I did the integral of a Fourier Transform which resulted in this:

A(je^(-jwe^(To+t/2) - je^-jw(T0-t/2))/(1/w)

Where A is the amplitude, j the imaginary number, and w is omega or 2*pi*f.

My question is, how can this be further simplifier. I am forgetting how to simplify these exponents, and what trigonometric identities would further simplify the solution.

Thank you!

 

[╔(σ_σ)╝]

Please, check your brackets out. I doubt you got an exponential function to the power of another exponential function after you integrated.

 

[Natalie89]

Oh I am sorry, I made a typo.

A(je^(-jw(T0+t/2)-je^(T0-t/2)w))(1/w)

 

[╔(σ_σ)╝]

Does the second exponent have a j in it? Please consider using latex your post is a messy and difficult to read.

 

[Natalie89]

Here's an attachment in word! Sorry for the confusion.

 

[╔(σ_σ)╝]

Here's an attachment in word!
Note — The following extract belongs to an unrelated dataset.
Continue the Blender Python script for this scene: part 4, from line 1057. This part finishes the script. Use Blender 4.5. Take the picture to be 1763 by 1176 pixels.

Sorry for the confusion.

Use the following

$$sin(x) = \frac{(e^{-ix} - e^{ix})}{2i}$$

What you have right now is the same as

$$\frac{Aj e^{jwT}}{w} \left( e^{-jw\frac{t}{2}} -e^{jw \frac{t}{2}} \right)$$

 

[Natalie89]

I am still able to do this without the imaginary number in the denominator?

 

[╔(σ_σ)╝]

I am still able to do this without the imaginary number in the denominator?

Well, $$2j*sin(x) = \left(e^{-jx} - e^{jx} \right)$$
Yes, you can use it without the imaginary number in the demonimator.